NavList:
A Community Devoted to the Preservation and Practice of Celestial Navigation and Other Methods of Traditional Wayfinding
From: Frank Reed
Date: 2021 Jan 7, 14:47 -0800
I had an inquiry a couple of days ago about "bridge sextants" which are listed in the collection at the NMM in the UK (see the first five hits from this search: NMM collections bridge sextant). Bridge sextant?? The name was new to me. I looked at the examples on the NMM website, and they seemed to have some common structural elements. This was my reply :
Those "bridge sextants" appear to be a class of "pillar sextant" with protective structure around the bits that stick out from the frame, including the mirrors and scope. The whole idea of a pillar sextant was to make an instrument out of relatively flimsy plates of metal which were secured by those rods or "pillars". Strong and light. It seems reasonable that some makers thought they needed yet more structure. Hence the boxy protective frame. Not a bad idea, but clearly not popular either. They didn't sell. Of course, museums are often graveyards of bad ideas! :) --especially when they look like fine art. :)
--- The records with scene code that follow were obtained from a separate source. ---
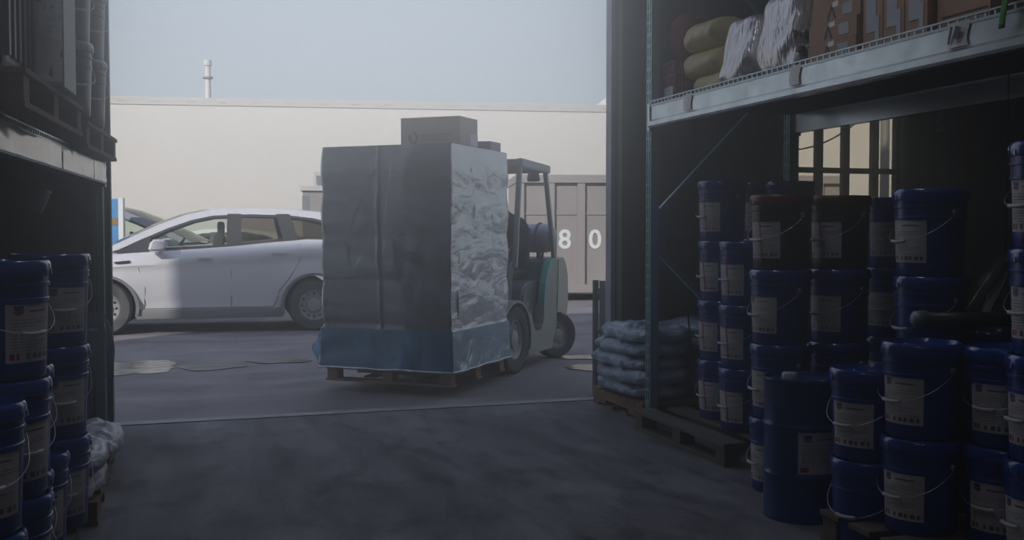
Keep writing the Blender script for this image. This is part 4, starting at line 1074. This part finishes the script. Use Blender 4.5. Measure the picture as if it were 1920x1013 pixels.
for s in (-1, 1):
    hv = [(.26, s * .16, 1.16, .030, .022), (.31, s * .145, 1.165, .036, .018), (.345, s * .135, 1.17, .034, .016)]; he = [(0, 1), (1, 2)]
    skin_figure('hand', hv, he, 0, M['skin'], dr, 1)
    for f_ in range(4):
        fy = s * (.135 + (f_ - 1.5) * .019); L1 = (.032, .036, .034, .026)[f_]
        fv = [(.345, fy, 1.172, .009), (.345 + L1, fy, 1.165, .0085), (.345 + L1 + .012, fy, 1.140, .008), (.345 + L1 - .006, fy, 1.122, .007)]
        skin_figure('finger', fv, [(0, 1), (1, 2), (2, 3)], 0, M['skin'], dr, 1)
    skin_figure('thumb', [(.30, s * .12, 1.17, .011), (.325, s * .095, 1.165, .010), (.35, s * .09, 1.155, .008)], [(0, 1), (1, 2)], 0, M['skin'], dr, 1)

# ================================================================ cars
def interp(tab, x):
    for a_, b_ in zip(tab, tab[1:]):
        if x <= b_[0]:
            f = (x - a_[0]) / (b_[0] - a_[0]); f = max(0, f); return [p + (q - p) * f for p, q in zip(a_[1:], b_[1:])]
    return list(tab[-1][1:])
def make_car(paint, label, loc, rz, rims='steelrim'):
    """hatchback: local x runs rearward from the front axle, +y is the far side"""
    t = empty('car', loc, rz, label, 'car')
    #        x      zbot  zbelt  half width
    ST = [(-.92, .42, .62, .55), (-.88, .30, .74, .70), (-.78, .24, .84, .80), (-.62, .22, .93, .86), (-.40, .22, .99, .895), (-.15, .22, 1.03, .91), (.1, .22, 1.065, .915), (.35, .22, 1.085, .92),
          (.7, .22, 1.10, .92), (1.2, .22, 1.13, .92), (1.7, .22, 1.165, .92), (2.2, .22, 1.21, .92), (2.6, .23, 1.24, .91), (2.95, .25, 1.24, .895), (3.2, .27, 1.22, .87), (3.40, .30, 1.16, .82), (3.52, .36, 1.0, .76), (3.56, .46, .80, .66)]
    def sec(x):
        zb_, zt, w = interp(ST, x); h = zt - zb_
        arch = max(math.exp(-((x) / .47) ** 4), math.exp(-((x - 2.69) / .47) ** 4)) * .022
        return [(0, zb_), (w - .16, zb_), (w - .045, zb_ + .02 * h), (w - .025, zb_ + .12 * h), (w - .035, zb_ + .20 * h), (w + arch - .012, zb_ + .30 * h), (w + arch, zb_ + .50 * h), (w + arch * .5 - .008, zb_ + .68 * h), (w - .012, zb_ + .755 * h), (w + .002, zb_ + .79 * h), (w - .02, zb_ + .88 * h), (w - .062, zb_ + .975 * h), (w - .11, zt), (w - .38, zt + .030), (0, zt + .038)]
    xs = [-.92, -.88, -.82, -.74, -.62] + [-.5 + .1 * k for k in range(38)] + [3.3, 3.40, 3.48, 3.53, 3.56]
    b = MB(); rings = []
    for x in xs:
        s_ = sec(x); ring = [(x, -y, z) for y, z in s_] + [(x, y, z) for y, z in s_[::-1][1:-1]]
        rings.append([b.bm.verts.new(p_) for p_ in ring])
    n = len(rings[0])
    for A, B in zip(rings, rings[1:]):
        for k in range(n): f = b.bm.faces.new((A[k], A[(k + 1) % n], B[(k + 1) % n], B[k])); f.smooth = True
    b.bm.faces.new(rings[0][::-1]); b.bm.faces.new(rings[-1])
    o = b.build('body', M[paint], t)
    c = MB()
    for x in (0, 2.69): c.lathe([(0, -1.2), (.405, -1.2), (.405, 1.2), (0, 1.2)], 48, (x, 0, .355), axis='Y')
    co = c.build('cut', M[paint]); bm_ = o.modifiers.new('wells', 'BOOLEAN'); bm_.object = co; bm_.operation = 'DIFFERENCE'; bm_.solver = 'EXACT'
    o.parent = None; bake(o); o.parent = t; bpy.data.objects.remove(co); o.data.set_sharp_from_angle(angle=R(40))
    # dark sill and arch trim
    for s in (-1, 1):
        b = MB()
        for x in (0, 2.69):
            arc = [R(-12) + R(204) * j_ / 24 for j_ in range(25)]
            b.prism([(x + .445 * math.cos(a_), .355 + .435 * math.sin(a_)) for a_ in arc] + [(x + .402 * math.cos(a_), .355 + .402 * math.sin(a_)) for a_ in arc[::-1]], s * .86, s * .948)
        b.bb((.40, s * .82, .20), (2.28, s * .915, .33), bev=.02)
        b.build('wheel_arch_trim', M['greyplastic'], t, sharp=40)
        b = MB()   # door gaps
        for pts in ([(.50, .34), (.52, .60), (.44, .86), (.44, 1.06)], [(1.60, .34), (1.60, .8), (1.58, 1.13)], [(2.20, .52), (2.36, .72), (2.50, .95), (2.50, 1.18)], [(.50, .34), (2.15, .34), (2.22, .50)]):
            for p_, q_ in zip(pts, pts[1:]):
                yy = lambda z_, x_: interp([(a_[1], a_[0]) for a_ in sec(x_)[3:13]], z_)[0]
                b.beam((p_[0], s * (yy(p_[1], p_[0]) + .0005), p_[1]), (q_[0], s * (yy(q_[1], q_[0]) + .0005), q_[1]), .006, .007, up=(0, 1, 0))
        b.build('door_seam', M['blackpart'], t)
        for x in (1.28, 2.24):
            zz_ = 1.0 + (x - 1.28) * .065; MB().bb((x - .10, s * .915, zz_ - .014), (x + .09, s * .95, zz_ + .014), bev=.010).build('door_handle', M[paint], t, sharp=50)
        MB().prism([(.13, .955), (.33, .975), (.33, .945), (.16, .935)], s * .905, s * .930).build('side_vent', M['blackpart'], t)
        b = MB(); b.prism([(.56, 1.09), (.60, 1.24), (.66, 1.26), (.80, 1.24), (.80, 1.12), (.74, 1.09)], s * .90, s * 1.08); bmesh.ops.bevel(b.bm, geom=list(b.bm.edges), offset=.03, segments=3, affect='EDGES'); b.bb((.68, s * .84, 1.10), (.74, s * .93, 1.14)).build('wing_mirror', M[paint], t, sharp=50)
    yz = lambda z: .845 - (z - 1.08) * .40
    outer = [(-.02, 1.10), (.34, 1.28), (.69, 1.445), (1.02, 1.575), (1.34, 1.645), (1.87, 1.668), (2.4, 1.65), (2.8, 1.612), (3.12, 1.55), (3.30, 1.42), (3.46, 1.20)]
    inner = [(.16, 1.10), (.46, 1.245), (.80, 1.395), (1.10, 1.505), (1.38, 1.565), (1.87, 1.585), (2.38, 1.57), (2.72, 1.53), (2.93, 1.47), (3.02, 1.38), (3.08, 1.26)]
    for s in (-1, 1):
        b = MB()
        for k in range(len(outer) - 1):
            a0, a1, c1_, c0 = outer[k], outer[k + 1], inner[k + 1], inner[k]
            q = [(p_[0], s * yz(p_[1]), p_[1]) for p_ in (a0, a1, c1_, c0)]; b.face(q); b.face([(x, y - s * .03, z) for x, y, z in q])
            e0, e1 = q[3], q[2]; b.face([e0, e1, (e1[0], e1[1] - s * .03, e1[2]), (e0[0], e0[1] - s * .03, e0[2])])
        b.build('roof_pillar', M[paint], t)
        b = MB(); belt = lambda x: 1.10 + max(0, x - .2) * .052
        def strip(poly, yo):
            b.face([(x, s * (yz(z) + yo), z) for x, z in poly])
        for x0_, x1_, x2, x3 in ((1.50, 1.72, 1.56, 1.74), (2.26, 2.48, 2.20, 2.38)):
            poly = [(x0_ + .04, belt(x0_) - .02), (x1_ + .02, belt(x1_) - .02), (x3, 1.59), (x2, 1.59)]; strip(poly, .004); strip(poly, -.02)
        tri = [(.14, 1.085), (.54, 1.10), (.60, 1.30), (.5, 1.26)]; strip(tri, .003)
        strip([(.14, 1.07), (2.95, 1.225), (2.95, 1.255), (.14, 1.105)], .006)
        # rail moulding under the roof
        for k in range(1, len(inner) - 1):
            a0, a1 = inner[k], inner[k + 1]; strip([a0, a1, (a1[0] - .0, a1[1] - .035), (a0[0], a0[1] - .035)], .002)
        b.build('window_frame', M['blackpart'], t)
        b = MB(); xs_ = [(.50, .80), (.80, 1.10), (1.10, 1.38), (1.38, 1.60)]
        def pane(pts, m_): 
            q = MB(); q.face([(x, s * (yz(z) - .008), z) for x, z in pts]); q.build('side_window', M[m_], t)
        pane([(.30, 1.09), (1.60, 1.15), (1.62, 1.58), (1.38, 1.568), (1.10, 1.508), (.80, 1.398), (.46, 1.248)], 'glass')
        pane([(1.66, 1.155), (2.34, 1.19), (2.28, 1.575), (1.87, 1.588), (1.68, 1.58)], 'tint')
        pane([(2.42, 1.195), (3.07, 1.24), (3.02, 1.38), (2.93, 1.47), (2.72, 1.53), (2.38, 1.572)], 'tint')
        b.bm.free()
    def cross(seg, name, m_, crown, inset=0, n=10):
        b = MB()
        def fn(u, v):
            f = u * (len(seg) - 1); k = min(int(f), len(seg) - 2); f -= k; p_ = Vector(seg[k]).lerp(Vector(seg[k + 1]), f); w = yz(p_.y) - inset; s_ = v * 2 - 1
            return (p_.x - (crown[0] * (1 - s_ * s_)), s_ * w, p_.y + crown[1] * (1 - s_ ** 2))
        b.grid(fn, (len(seg) - 1) * 3, n); return b.build(name, M[m_], t)
    cross(outer[0:5], 'windscreen', 'glass', (.10, .015), .01)
    cross(outer[4:9], 'roof', paint, (0, .03)); cross(outer[8:11], 'rear_window', 'tint', (-.05, .01), .01)
    for x in (1.42, 2.35):
        for y in (-.38, .38):
            b = MB(); b.box((x, y, 1.12), (.13, .46, .42), Matrix.Rotation(R(10), 3, 'Y'), bev=.04).box((x + .05, y, 1.40), (.09, .24, .17), bev=.035); b.build('car_seat', M['seat'], t, sharp=50)
    b = MB(); cx_, cz_ = .86, 1.10; rg = [(cx_ + .10 * math.cos(a_), .38 + .18 * math.sin(a_), cz_ + .15 * math.cos(a_)) for a_ in [2 * PI * j_ / 20 for j_ in range(20)]]
    b.tube(rg, .014, 6, closed=True).beam((.5, .38, 1.02), (cx_, .38, cz_), .05, .05); b.build('steering_wheel', M['blackpart'], t)
    MB().bb((.15, -.72, 1.03), (.62, .72, 1.13), bev=.03).build('dashboard', M['blackpart'], t)
    for s in (-1, 1): MB().prism([(-.86, .66), (-.80, .82), (-.45, .95), (-.50, .82), (-.70, .70)], s * .60, s * .90).build('headlamp', M['tint'], t); MB().bb((3.36, s * .68, .86), (3.50, s * .86, 1.12), bev=.02).build('tail_lamp', M['lamp'], t)
    MB().bb((-.90, -.5, .36), (-.86, .5, .56)).build('grille', M['blackpart'], t)
    for x in (0, 2.69):
        for y in (-.80, .80): wheel(t, (x, y, .352), .352, .225, 'wheel', lugs=False, rim=rims)
    b = MB()
    for x in (0, 2.69):
        for s in (-1, 1):
            for k in range(12):
                a_ = 2 * PI * k / 12; b.lathe([(0, 0), (.017, 0), (.017, .004), (0, .004)], 10, (x + math.cos(a_) * .155, s * .862, .352 + math.sin(a_) * .155), rot=Matrix.Rotation(-s * PI / 2, 3, 'X'))
    b.build('rim_hole', M['blackpart'], t)
    return t
fA, fB = atd(195, 630, 13.46), atd(586, 620.5, 14.15)
d_ = (fB - fA); d_.z = 0; d_.normalize(); ny = Vector((-d_.y, d_.x, 0))
loc = fA + ny * .86; loc.z = YARD
car1 = make_car('silver', 'dusty silver hatchback parked side-on behind the load, steel wheels', loc, math.atan2(d_.y, d_.x))
q = cw(-7.0, 20.3); q.z = YARD
car2 = make_car('whitecar', 'white car behind the silver hatchback, seen through its windows', q, math.atan2(camR.y, camR.x) - .05)
car2.scale = (.86, .9, .84)
q = cw(-5.15, 17.2); q.z = YARD
car3 = make_car('greycar', 'grey car at the far left, only its roof showing over the silver hood', q, math.atan2(-camR.y, -camR.x) + .12)
car3.scale = (1.06, 1.0, 1.07)

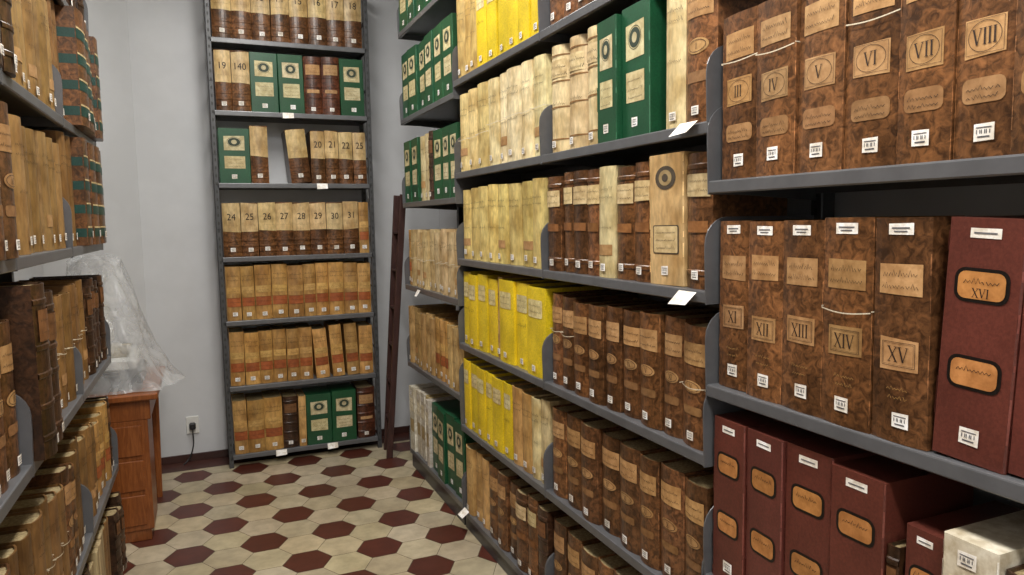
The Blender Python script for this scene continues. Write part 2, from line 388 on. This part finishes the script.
        b=mk_('paper',vary(opt.get('col',C('c9c6ba')),.06),'box'); b.rect(.14,.86,.62*h,.82*h,'paper',C('e4dcc4'),.0008,n=1); b.script(.2,.8,.75*h,.008,off=.0016); b.script(.2,.8,.67*h,.006,off=.0016); b.rect(.16,.84,.3*h,.5*h,'paper',C('a8946a'),.001,n=1); b.sticker(.5,h*.91,.034,off=.002)
    elif style=='papers':
        b=mk_('pages',vary(C('a8966f'),.2),'box'); b.script(.1,.9,.6*h,.006)
    elif style=='ovalc':
        b=mk_('vellum',C('c9a876'),'box')
        b.oval(w/2,.82*h,w*.3,.09*h,'ink',C('4a4034'),.0012);b.oval(w/2,.82*h,w*.19,.06*h,'paper',C('a8946c'),.002);b.oval(w/2,.82*h,w*.09,.03*h,'ink',C('4a4034'),.0028)
        b.rrect(.12,.88,.24*h,.46*h,.006,'ink',C('4a4034'),.0012);b.rrect(.15,.85,.24*h+.003,.46*h-.003,.005,'paper',CREAM,.002)
        for q in (.4,.34,.28): b.script(.22,.78,q*h,.006,off=.0028)
        b.sticker(.5,.04,.03,off=.002)

def row(fr,s0,s1,z0,items,hdef,fit=True,jit=.02,dep=.26,c=-.008):
    tot=sum(i[1] for i in items); k=(s1-s0)/tot if fit else 1
    x=s0; mbs={}
    for st,w,*o in items:
        o=dict(o[0]) if o else {}
        w*=k; h=o.get('h',hdef)*(1-R.uniform(0,jit)); o.setdefault('dep',dep); o.setdefault('c',c)
        lean=o.get('lean',0)
        if st!='gap':
            if not lean and R.random()<.35: o['lean']=lean=R.choice((-1,1))*R.uniform(.004,.014)
            foot=abs(h*math.sin(lean)) if lean else 0
            if o.get('over'): foot=0
            draw(mbs,fr,st,x+.0008,z0+.0006,w-.0016-foot,h,o)
        x+=w
    for nme,mb in mbs.items(): mb.build(nme)
def rep(st,n,w,jw=.15,**o): return [(st,w*(1+R.uniform(-jw,jw)),dict(o)) for _ in range(n)]

# ---------------------------------------------------------------- shelving
def shelf_pan(mb,fr,s0,s1,z,dep,mat='steel',lip=.032):
    pr=[(-dep,0),(-.004,0),(-.001,-.001),(0,-.004),(0,-lip+.003),(-.003,-lip),(-.014,-lip),(-.014,-lip+.0025),(-.0045,-lip+.0025),(-.0025,-lip+.005),(-.0025,-.005),(-.005,-.0028),(-dep+.0025,-.0028),(-dep+.0025,-lip),(-dep,-lip)]
    r0=[fr.P(s0,z+b,a) for a,b in pr]; r1=[fr.P(s1,z+b,a) for a,b in pr]
    mb.grid([r0,r1],mat,close=True)
    for r,f in ((r0,0),(r1,1)):
        s_=s0 if f==0 else s1; d=.002 if f==0 else -.002
        q=[fr.P(s_,z,0),fr.P(s_,z-lip,0),fr.P(s_,z-lip,-dep),fr.P(s_,z,-dep)]
        q2=[fr.P(s_+d,z,0),fr.P(s_+d,z-lip,0),fr.P(s_+d,z-lip,-dep),fr.P(s_+d,z,-dep)]
        mb.face(q,mat); mb.face(q2[::-1],mat)
def bracket(mb,fr,s,z,dep,hh=.19,mat='steel',th=.0035):
    pr=[(-dep,-.05),(-.10,-.034),(-.0,-.034)]
    r=.07
    pr+=[(0.004,hh-r-.03)]
    for k in range(0,7):
        a=k*math.pi/12; pr.append((.004-r+r*math.cos(a),hh-r+r*math.sin(a)))
    pr+=[(-dep,hh)]
    A=[fr.P(s-th/2,z+b,a) for a,b in pr]; B=[fr.P(s+th/2,z+b,a) for a,b in pr]
    mb.grid([A,B],mat,close=True); mb.face(A,mat); mb.face(B[::-1],mat)
def upright(mb,fr,s,c,ztop,w=.04,d=.05,mat='steel_dark'):
    p0=fr.P(s,0,c);p1=fr.P(s,ztop,c)
    mb.beam(p0,p1,w,d,fr.s,mat)
    for k in range(int(ztop/.05)-1):
        zz=.05+k*.05
        mb.grid([[fr.P(s-.005,zz,c+d/2+.0008),fr.P(s+.005,zz,c+d/2+.0008)],[fr.P(s-.005,zz+.018,c+d/2+.0008),fr.P(s+.005,zz+.018,c+d/2+.0008)]],'ink',C('2a2a2a'))
def card(mb,fr,s,z,w=.06,h=.045,tilt=.5,c=.004):
    mb.grid([[fr.P(s,z-h*math.cos(tilt),c+h*math.sin(tilt)),fr.P(s+w,z-h*math.cos(tilt)+.004,c+h*math.sin(tilt))],[fr.P(s,z,c),fr.P(s+w,z,c)]],'paper',C('ffffff'))

def unit(fr,s0,s1,levels,dep,ztop,cards=(),ends=(True,True)):
    e=empty('metal_bookshelf')
    mb=MB()
    for z in levels: shelf_pan(mb,fr,s0+.004,s1-.004,z,dep)
    mb.build('shelves',e)
    mb=MB()
    for z in levels:
        bracket(mb,fr,s0+.003,z,dep); bracket(mb,fr,s1-.003,z,dep)
    mb.build('end_brackets',e)
    mb=MB(); upright(mb,fr,s0,-dep-.03,ztop)
    if ends[1]: upright(mb,fr,s1,-dep-.03,ztop)
    mb.box(*sorted((fr.P(s0+.01,0,-.01).x,fr.P(s1-.01,0,-dep).x)),*sorted((fr.P(s0+.01,0,-.01).y,fr.P(s1-.01,0,-dep).y)),0,levels[0]-.033,'steel_dark')
    mb.build('uprights_and_base',e)
    if cards:
        mb=MB()
        for s,z,*q in cards: card(mb,fr,s,z,*q)
        mb.build('label_cards',e)
    return e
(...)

I believe that when these sextants are held and examined and seen in "three-quarter view", the frame would bear a rather strong resemblance to a little "truss bridge" (an actual roadway bridge, that is) attached to the frame. But this type of bridge is anachronistic for the sextants on the NMM website which are from c.1790s when pillar sextants were popular (especially from Troughton, thanks to patent protection). Iron truss bridges date from the mid-19th century at the earliest (I think). Since the name "bridge sextant" is completely alien to me, and since I can find no historical references to "bridge sextant" via hathitrust.com book search, apart from typos and accidents, I suspect that this is a name applied by the collection curators at some point in the past 150 years or so. And it stuck, locally, at NMM.
These are simply my educated guesses on this type of sextant. In any event, they strike me as minor variants on standard pillar sextants.
One clarification: these sextants with the bridge-like protective framework are not all pillar sextants, but the structure may make more sense with pillar sextants. At least that's how it seems to me. Anyone have any other information on "bridge sextants"?